[START OF Data provided]

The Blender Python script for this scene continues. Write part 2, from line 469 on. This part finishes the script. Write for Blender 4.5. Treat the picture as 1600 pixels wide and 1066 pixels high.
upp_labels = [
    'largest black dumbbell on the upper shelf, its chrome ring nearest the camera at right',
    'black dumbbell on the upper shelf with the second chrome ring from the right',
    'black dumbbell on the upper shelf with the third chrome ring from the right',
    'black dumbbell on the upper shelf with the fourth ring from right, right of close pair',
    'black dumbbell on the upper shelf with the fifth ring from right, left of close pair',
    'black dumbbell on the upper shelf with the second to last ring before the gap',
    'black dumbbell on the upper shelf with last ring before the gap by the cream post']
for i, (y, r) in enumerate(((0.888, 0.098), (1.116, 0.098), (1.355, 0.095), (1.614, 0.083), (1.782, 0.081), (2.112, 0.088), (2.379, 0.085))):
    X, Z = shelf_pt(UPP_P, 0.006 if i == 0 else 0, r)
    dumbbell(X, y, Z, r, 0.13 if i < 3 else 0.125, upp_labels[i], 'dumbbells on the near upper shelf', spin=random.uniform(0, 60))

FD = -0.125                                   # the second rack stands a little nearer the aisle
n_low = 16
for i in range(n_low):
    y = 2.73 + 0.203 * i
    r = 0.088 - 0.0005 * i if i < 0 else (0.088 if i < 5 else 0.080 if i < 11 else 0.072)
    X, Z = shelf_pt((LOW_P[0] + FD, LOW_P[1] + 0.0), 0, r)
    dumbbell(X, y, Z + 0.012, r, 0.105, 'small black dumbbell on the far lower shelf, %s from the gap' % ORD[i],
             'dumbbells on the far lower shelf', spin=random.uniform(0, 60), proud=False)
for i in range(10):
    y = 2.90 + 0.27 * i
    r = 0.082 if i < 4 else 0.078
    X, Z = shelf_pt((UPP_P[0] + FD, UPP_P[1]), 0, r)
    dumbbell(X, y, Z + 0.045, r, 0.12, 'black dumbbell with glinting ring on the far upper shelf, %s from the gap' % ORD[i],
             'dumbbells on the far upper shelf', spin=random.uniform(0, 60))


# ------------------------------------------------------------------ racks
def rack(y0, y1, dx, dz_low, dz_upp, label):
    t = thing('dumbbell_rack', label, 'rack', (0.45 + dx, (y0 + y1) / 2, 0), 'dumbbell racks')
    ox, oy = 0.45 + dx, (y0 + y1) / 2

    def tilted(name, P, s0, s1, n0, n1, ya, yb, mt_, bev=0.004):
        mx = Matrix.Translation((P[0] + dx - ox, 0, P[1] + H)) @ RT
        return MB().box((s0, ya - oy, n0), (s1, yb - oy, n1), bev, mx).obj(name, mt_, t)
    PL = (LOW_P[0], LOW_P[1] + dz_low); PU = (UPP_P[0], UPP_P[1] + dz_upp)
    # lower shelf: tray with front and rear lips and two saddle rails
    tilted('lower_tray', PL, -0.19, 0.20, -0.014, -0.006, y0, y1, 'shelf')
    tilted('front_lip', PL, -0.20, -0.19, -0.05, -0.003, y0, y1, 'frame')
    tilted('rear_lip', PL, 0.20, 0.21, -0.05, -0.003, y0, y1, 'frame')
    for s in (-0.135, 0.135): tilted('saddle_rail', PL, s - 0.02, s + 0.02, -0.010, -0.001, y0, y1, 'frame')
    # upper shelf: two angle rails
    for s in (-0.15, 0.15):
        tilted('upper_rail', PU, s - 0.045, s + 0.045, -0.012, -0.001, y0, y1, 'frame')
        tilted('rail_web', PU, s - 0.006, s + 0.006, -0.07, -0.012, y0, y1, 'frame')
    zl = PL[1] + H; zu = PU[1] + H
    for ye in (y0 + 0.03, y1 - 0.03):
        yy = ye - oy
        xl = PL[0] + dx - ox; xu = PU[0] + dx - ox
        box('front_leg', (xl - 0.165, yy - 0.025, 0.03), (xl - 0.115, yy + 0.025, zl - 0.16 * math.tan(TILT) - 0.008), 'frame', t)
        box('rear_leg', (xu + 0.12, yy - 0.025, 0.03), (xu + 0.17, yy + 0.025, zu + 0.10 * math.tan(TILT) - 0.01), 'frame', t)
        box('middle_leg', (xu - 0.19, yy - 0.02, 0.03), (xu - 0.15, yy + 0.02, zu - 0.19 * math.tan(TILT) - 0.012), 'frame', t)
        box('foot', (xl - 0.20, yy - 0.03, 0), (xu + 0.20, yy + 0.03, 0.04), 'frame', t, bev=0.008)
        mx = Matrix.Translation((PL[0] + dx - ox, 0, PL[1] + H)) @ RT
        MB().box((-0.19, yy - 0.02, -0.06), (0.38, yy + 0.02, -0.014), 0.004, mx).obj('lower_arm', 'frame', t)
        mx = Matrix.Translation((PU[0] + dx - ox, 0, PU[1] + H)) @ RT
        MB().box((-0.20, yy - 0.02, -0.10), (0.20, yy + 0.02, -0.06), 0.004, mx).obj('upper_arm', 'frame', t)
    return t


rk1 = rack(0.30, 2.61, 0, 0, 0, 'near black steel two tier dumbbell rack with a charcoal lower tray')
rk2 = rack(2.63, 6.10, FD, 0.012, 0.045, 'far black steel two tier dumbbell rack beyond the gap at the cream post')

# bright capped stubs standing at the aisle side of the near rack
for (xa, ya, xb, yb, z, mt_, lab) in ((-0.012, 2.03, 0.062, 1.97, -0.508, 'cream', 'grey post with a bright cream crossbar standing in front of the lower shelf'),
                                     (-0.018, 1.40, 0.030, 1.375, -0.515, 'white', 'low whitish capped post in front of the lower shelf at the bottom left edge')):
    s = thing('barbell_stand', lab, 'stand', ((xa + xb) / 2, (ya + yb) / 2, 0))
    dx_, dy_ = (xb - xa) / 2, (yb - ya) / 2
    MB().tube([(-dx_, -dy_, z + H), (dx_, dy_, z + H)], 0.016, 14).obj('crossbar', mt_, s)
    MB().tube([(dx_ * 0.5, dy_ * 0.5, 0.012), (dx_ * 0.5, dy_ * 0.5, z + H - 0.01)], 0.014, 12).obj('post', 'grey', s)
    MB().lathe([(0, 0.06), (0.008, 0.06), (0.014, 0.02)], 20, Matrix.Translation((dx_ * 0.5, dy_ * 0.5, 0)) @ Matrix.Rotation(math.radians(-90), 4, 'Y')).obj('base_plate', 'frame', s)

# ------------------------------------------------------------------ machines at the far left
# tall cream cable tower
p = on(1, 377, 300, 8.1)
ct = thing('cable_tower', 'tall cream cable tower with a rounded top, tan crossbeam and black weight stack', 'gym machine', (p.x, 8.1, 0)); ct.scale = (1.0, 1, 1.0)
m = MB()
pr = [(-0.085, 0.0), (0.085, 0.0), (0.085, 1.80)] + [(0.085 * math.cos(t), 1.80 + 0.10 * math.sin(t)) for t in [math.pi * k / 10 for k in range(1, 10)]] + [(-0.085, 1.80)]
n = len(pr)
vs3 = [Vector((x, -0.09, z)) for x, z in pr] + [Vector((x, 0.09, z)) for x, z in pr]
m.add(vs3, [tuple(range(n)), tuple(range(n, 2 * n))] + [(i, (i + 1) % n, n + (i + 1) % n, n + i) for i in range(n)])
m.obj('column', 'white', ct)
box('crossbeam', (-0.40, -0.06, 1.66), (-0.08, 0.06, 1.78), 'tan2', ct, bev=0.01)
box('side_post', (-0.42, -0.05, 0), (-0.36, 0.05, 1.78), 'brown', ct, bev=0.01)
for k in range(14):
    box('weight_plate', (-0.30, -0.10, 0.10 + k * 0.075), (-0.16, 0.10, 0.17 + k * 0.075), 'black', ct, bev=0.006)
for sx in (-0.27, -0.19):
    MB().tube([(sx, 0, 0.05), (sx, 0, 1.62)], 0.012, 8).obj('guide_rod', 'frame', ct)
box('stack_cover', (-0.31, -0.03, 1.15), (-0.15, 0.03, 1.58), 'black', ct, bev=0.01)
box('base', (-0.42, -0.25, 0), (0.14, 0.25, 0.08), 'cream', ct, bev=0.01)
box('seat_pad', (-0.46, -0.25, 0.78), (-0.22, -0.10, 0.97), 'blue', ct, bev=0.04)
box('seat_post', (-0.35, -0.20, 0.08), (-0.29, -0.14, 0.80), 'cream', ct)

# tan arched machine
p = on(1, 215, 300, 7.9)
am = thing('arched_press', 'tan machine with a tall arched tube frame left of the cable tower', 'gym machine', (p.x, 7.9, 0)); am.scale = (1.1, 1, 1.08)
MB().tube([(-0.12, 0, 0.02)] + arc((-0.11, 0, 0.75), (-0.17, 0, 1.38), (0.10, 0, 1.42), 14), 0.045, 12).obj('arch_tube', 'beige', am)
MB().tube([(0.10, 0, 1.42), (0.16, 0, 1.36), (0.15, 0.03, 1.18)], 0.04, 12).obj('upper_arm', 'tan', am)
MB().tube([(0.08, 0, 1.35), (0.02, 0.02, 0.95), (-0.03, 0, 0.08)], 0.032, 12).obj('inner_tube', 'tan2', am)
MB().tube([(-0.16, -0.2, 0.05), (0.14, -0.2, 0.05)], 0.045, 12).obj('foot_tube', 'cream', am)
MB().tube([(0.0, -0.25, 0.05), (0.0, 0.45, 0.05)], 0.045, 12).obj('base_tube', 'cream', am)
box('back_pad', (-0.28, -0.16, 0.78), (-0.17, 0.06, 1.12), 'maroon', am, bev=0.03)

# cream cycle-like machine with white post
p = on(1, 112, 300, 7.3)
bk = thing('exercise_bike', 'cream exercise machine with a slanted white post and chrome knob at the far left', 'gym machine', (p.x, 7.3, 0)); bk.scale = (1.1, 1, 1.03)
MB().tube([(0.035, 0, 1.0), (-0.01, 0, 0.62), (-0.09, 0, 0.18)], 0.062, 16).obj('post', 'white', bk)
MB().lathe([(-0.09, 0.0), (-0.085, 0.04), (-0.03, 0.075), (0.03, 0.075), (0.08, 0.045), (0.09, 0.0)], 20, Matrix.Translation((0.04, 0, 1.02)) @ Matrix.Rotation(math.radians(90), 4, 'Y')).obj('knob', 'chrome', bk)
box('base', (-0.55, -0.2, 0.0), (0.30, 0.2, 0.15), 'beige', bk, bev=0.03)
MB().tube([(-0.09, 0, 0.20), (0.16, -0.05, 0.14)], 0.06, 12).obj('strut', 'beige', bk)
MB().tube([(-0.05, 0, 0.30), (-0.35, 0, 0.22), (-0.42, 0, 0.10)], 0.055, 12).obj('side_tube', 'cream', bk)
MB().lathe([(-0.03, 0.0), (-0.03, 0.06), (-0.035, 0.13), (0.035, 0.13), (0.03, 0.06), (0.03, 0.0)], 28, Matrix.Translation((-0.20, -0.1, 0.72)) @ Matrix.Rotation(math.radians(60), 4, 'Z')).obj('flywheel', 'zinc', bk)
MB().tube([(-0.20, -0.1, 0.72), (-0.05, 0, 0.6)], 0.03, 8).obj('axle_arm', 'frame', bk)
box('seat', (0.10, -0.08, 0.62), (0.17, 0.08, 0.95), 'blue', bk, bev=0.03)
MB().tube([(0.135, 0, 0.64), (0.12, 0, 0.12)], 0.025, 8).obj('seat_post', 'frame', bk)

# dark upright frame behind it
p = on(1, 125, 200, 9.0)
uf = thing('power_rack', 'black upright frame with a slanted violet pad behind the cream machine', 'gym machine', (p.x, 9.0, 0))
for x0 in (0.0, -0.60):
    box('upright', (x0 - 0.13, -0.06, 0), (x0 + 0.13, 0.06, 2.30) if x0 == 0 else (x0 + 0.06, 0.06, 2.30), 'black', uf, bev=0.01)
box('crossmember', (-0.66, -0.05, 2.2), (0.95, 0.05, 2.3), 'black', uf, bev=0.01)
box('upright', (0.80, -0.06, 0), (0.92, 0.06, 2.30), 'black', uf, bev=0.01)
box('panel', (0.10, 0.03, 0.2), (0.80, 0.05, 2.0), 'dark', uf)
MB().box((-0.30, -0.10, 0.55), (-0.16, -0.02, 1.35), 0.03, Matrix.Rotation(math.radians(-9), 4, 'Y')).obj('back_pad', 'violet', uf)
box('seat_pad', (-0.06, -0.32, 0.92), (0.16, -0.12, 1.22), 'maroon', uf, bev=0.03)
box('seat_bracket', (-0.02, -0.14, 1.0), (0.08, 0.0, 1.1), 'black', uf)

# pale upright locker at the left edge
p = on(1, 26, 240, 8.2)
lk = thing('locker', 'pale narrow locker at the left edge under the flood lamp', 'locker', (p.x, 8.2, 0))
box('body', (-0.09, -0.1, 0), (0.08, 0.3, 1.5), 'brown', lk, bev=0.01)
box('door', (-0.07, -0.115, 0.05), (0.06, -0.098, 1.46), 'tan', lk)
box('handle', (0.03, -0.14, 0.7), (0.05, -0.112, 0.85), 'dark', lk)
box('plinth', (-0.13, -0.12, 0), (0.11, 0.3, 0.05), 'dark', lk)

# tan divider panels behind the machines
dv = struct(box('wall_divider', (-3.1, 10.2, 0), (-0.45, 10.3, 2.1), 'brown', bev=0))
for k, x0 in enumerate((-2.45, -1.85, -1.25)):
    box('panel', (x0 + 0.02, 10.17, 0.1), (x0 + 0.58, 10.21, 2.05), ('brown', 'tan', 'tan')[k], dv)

[END OF Data provided]

**Work to do**
Set down each line of the material verbatim, from the first line through the line that contains "dumbbell(X, y, Z, r, 0.13".

**Solved problem**
The Blender Python script for this scene continues. Write part 2, from line 469 on. This part finishes the script. Write for Blender 4.5. Treat the picture as 1600 pixels wide and 1066 pixels high.
upp_labels = [
    'largest black dumbbell on the upper shelf, its chrome ring nearest the camera at right',
    'black dumbbell on the upper shelf with the second chrome ring from the right',
    'black dumbbell on the upper shelf with the third chrome ring from the right',
    'black dumbbell on the upper shelf with the fourth ring from right, right of close pair',
    'black dumbbell on the upper shelf with the fifth ring from right, left of close pair',
    'black dumbbell on the upper shelf with the second to last ring before the gap',
    'black dumbbell on the upper shelf with last ring before the gap by the cream post']
for i, (y, r) in enumerate(((0.888, 0.098), (1.116, 0.098), (1.355, 0.095), (1.614, 0.083), (1.782, 0.081), (2.112, 0.088), (2.379, 0.085))):
    X, Z = shelf_pt(UPP_P, 0.006 if i == 0 else 0, r)
    dumbbell(X, y, Z, r, 0.13 if i < 3 else 0.125, upp_labels[i], 'dumbbells on the near upper shelf', spin=random.uniform(0, 60))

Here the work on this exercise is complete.